Un año después, en “Piso de soltero” (1960), Wilder lo volvió a reclutar para encarnar a C.C. Baxter, un empleado gris atrapado en la maquinaria corporativa. Aquí, Lemmon ofreció una actuación contenida pero devastadora. Baxter simboliza la soledad y el sacrificio personal con una sutileza abrumadora.
“He tenido directores que eran maravillosos a la hora de desmenuzar las escenas y manejar a la gente pero cuando ensartaban todas las perlas, no hacían un hermoso collar”, afirmó una vez. “Billy es el tipo de director que puede hacer un hermoso collar de perlas. Hace el tipo de películas que son clásicas y duran para siempre”.
En “Salven al tigre” (1973), por la cual ganó su segundo Oscar (el primero había sido por “Escala en Hawai”, en 1955), se adentra en territorios oscuros al interpretar a Harry Stoner, un hombre atrapado entre la nostalgia por un pasado idealizado y la desesperación por un presente insostenible.
Fue una actuación cruda y valiente que mostró su disposición a asumir riesgos artísticos incluso cuando ya era considerado una leyenda.
“Todo lo que haces me irrita y cuando no estás me irrita imaginar lo que harás cuando vengas”. Félix Unger está cansado (si fuera argentino diríamos “podrido”) de aguantar el desorden y el caos cotidiano de Oscar Madison, su amigo y compañero de departamento en “La extraña pareja” (1968).
Si hay algo que definió gran parte del legado cultural de Jack Lemmon fue su colaboración con Walter Matthau, una dupla que se convirtió en sinónimo de química perfecta en pantalla. Juntos protagonizaron algunas de las comedias más queridas del cine estadounidense, comenzando con “En bandeja de plata” (1966) y consolidándose como íconos justamente en “La extraña pareja" (1968)”.
Lo genial de esta sociedad artística era la forma en que ambos actores se complementaban: Matthau aportaba cinismo y sarcasmo, Lemmon equilibraba esa energía con optimismo y calidez.
En “La extraña pareja”, esta dinámica alcanzó su punto culminante al interpretar a dos amigos incompatibles obligados a convivir bajo el mismo techo. La película mostró el timing cómico entre dos actores cien por ciento sincronizados.
En películas como “Primera plana” (1974) demostraron que podían abordar temas más serios sin perder la chispa. Juntos crearon personajes tan entrañables como imperfectos.
“Realmente no puedo ser gracioso a menos que sea parte del personaje. Me molesta mucho cuando alguien piensa en mí como un cómico. Si leo 'comediante Jack Lemmon', me dan arcadas. Eso significa que no soy un actor, que sí lo soy”, afirmó Lemmon.

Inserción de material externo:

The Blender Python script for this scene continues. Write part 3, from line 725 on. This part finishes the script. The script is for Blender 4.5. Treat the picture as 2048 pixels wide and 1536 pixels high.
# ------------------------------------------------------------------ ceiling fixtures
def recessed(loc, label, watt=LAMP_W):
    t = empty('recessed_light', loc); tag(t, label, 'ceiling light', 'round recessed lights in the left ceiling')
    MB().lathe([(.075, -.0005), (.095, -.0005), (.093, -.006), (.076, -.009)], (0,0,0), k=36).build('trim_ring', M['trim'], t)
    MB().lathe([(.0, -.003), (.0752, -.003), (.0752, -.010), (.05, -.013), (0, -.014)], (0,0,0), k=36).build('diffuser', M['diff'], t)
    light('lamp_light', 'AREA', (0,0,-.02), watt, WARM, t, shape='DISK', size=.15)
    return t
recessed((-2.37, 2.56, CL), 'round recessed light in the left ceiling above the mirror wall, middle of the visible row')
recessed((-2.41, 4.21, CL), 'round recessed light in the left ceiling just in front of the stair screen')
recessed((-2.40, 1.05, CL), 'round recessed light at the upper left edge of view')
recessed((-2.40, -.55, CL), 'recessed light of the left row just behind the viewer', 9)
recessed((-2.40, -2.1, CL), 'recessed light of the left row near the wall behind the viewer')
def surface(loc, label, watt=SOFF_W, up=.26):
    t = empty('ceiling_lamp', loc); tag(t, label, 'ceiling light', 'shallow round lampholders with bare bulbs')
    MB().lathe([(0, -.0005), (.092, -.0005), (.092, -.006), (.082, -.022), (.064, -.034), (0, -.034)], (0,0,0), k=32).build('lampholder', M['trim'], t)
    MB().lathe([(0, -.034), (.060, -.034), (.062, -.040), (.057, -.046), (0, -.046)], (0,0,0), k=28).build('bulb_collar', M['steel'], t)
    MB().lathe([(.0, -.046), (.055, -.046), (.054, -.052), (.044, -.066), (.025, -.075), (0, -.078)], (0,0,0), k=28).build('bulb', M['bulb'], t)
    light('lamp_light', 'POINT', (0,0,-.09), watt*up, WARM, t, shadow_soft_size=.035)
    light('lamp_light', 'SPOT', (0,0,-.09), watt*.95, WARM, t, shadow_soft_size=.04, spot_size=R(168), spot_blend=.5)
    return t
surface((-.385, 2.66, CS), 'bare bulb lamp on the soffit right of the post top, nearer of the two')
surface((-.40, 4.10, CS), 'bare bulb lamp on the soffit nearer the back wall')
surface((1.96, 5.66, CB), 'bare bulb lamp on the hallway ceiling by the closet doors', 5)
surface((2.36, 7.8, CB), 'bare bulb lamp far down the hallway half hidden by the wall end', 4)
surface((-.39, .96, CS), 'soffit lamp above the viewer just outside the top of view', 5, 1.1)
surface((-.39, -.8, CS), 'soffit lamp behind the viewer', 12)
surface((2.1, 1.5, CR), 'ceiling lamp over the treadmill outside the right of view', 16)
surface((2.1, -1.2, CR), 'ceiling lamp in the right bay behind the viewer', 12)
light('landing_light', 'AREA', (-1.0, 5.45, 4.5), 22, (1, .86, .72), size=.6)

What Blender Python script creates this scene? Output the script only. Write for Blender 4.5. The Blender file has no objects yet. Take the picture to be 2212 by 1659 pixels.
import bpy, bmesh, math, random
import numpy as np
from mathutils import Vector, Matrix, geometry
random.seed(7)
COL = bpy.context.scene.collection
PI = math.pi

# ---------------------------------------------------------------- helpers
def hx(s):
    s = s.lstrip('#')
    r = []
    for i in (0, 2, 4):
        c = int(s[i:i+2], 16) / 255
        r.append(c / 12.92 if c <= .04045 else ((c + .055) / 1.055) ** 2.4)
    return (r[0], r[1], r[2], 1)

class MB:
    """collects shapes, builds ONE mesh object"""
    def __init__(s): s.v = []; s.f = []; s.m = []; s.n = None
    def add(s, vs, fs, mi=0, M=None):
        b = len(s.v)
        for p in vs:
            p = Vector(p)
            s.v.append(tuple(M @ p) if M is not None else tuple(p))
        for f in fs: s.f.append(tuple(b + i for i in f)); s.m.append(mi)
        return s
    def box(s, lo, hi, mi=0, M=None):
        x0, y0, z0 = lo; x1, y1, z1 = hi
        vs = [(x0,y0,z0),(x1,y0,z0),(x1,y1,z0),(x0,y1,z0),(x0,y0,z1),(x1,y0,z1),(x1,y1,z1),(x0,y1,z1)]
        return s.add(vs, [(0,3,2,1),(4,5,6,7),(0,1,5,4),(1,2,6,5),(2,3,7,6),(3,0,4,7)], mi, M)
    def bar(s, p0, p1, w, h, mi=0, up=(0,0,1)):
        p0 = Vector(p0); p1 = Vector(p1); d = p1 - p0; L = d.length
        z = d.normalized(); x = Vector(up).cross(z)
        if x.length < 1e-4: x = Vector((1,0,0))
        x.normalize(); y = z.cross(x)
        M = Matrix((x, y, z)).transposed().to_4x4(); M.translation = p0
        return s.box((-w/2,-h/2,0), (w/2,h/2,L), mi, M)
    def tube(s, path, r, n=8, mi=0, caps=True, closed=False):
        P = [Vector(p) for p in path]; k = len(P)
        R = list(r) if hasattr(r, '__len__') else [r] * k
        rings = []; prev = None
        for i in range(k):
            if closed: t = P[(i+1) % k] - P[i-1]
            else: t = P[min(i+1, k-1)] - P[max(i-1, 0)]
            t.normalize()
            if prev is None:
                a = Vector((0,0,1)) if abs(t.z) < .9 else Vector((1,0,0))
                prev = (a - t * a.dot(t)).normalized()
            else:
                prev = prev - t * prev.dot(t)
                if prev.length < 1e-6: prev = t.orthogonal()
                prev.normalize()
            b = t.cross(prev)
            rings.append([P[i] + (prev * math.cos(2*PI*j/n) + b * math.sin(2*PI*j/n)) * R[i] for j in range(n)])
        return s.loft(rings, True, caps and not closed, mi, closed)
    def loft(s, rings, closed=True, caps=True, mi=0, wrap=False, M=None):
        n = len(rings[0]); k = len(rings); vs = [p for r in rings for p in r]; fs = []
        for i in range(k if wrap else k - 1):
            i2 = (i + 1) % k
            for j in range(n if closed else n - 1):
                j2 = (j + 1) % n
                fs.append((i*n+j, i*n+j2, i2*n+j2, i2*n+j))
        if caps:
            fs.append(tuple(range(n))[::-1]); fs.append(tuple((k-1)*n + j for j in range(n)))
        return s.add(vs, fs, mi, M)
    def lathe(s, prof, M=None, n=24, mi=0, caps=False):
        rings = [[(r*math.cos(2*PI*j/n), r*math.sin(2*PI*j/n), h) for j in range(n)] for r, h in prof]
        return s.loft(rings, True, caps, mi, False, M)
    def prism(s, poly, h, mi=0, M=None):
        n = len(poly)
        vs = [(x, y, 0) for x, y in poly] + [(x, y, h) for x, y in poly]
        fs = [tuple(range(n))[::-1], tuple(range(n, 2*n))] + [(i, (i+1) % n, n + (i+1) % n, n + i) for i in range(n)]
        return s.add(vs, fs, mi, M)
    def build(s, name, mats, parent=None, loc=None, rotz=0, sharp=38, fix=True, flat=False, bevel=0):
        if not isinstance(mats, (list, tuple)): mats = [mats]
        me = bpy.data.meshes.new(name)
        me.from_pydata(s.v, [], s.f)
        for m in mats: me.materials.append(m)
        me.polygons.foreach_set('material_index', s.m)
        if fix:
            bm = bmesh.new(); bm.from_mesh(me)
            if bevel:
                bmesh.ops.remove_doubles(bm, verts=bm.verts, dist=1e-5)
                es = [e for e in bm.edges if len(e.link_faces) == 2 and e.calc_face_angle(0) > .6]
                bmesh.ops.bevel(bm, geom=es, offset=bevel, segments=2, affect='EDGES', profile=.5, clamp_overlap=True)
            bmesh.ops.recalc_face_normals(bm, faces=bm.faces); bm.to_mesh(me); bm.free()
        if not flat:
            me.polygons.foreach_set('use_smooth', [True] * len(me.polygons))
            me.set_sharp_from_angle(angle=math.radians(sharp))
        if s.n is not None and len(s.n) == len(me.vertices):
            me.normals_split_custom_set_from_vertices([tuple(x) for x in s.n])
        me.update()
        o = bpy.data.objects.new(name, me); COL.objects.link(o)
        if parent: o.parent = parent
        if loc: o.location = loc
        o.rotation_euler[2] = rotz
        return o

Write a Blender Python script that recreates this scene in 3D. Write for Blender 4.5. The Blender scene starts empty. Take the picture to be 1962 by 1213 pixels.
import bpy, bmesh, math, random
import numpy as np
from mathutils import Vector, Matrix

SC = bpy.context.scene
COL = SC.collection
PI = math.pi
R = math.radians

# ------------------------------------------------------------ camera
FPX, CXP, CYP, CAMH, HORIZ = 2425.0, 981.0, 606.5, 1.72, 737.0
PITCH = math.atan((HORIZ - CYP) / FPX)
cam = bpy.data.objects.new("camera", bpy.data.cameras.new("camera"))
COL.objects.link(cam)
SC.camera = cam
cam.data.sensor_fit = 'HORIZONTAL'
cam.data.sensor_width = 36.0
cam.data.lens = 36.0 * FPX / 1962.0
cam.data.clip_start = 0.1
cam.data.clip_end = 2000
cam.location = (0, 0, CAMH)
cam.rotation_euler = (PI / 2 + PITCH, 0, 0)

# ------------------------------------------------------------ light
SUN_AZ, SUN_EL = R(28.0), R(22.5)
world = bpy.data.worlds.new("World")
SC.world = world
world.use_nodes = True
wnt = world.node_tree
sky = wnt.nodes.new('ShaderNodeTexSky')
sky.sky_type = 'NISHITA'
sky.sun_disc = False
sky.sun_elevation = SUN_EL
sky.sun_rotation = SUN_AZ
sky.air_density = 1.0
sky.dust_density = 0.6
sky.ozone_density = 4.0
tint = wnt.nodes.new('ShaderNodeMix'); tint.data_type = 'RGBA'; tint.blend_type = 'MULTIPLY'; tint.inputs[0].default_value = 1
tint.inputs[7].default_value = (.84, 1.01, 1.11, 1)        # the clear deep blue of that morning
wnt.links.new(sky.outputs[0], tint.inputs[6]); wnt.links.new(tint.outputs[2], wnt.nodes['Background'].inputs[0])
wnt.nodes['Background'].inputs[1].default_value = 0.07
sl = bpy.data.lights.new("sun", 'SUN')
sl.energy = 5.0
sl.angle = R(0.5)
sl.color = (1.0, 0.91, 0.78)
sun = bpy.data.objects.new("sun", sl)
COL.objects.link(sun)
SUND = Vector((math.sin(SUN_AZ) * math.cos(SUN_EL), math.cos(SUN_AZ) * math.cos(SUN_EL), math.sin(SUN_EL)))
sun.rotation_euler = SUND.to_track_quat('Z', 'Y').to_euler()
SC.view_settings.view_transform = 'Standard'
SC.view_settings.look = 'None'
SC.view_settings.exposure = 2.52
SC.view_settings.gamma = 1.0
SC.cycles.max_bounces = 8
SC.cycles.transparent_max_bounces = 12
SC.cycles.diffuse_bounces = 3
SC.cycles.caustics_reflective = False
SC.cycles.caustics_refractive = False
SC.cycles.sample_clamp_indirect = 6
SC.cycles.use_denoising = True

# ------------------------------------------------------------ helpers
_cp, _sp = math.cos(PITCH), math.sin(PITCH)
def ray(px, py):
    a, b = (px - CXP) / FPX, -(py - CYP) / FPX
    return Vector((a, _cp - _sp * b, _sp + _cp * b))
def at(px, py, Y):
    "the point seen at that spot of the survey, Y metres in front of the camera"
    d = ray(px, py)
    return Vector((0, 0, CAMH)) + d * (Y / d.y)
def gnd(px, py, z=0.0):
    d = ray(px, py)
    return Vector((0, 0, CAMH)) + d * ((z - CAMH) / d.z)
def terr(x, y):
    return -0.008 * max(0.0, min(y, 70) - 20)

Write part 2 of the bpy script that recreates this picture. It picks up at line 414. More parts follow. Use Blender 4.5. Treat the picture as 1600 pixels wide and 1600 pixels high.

Fue el actor que moldeó las carreras de generaciones posteriores. Tom Hanks, por ejemplo, reconoció abiertamente la influencia de Lemmon.
El halo de Lemmon abarca también a actores cómicos como Steve Carell o a intérpretes como Paul Rudd, que heredó esa cualidad única de ser “el hombre común”. Pero la enseñanza clave de Jack Lemmon es que la actuación no es técnica o carisma, es también empatía.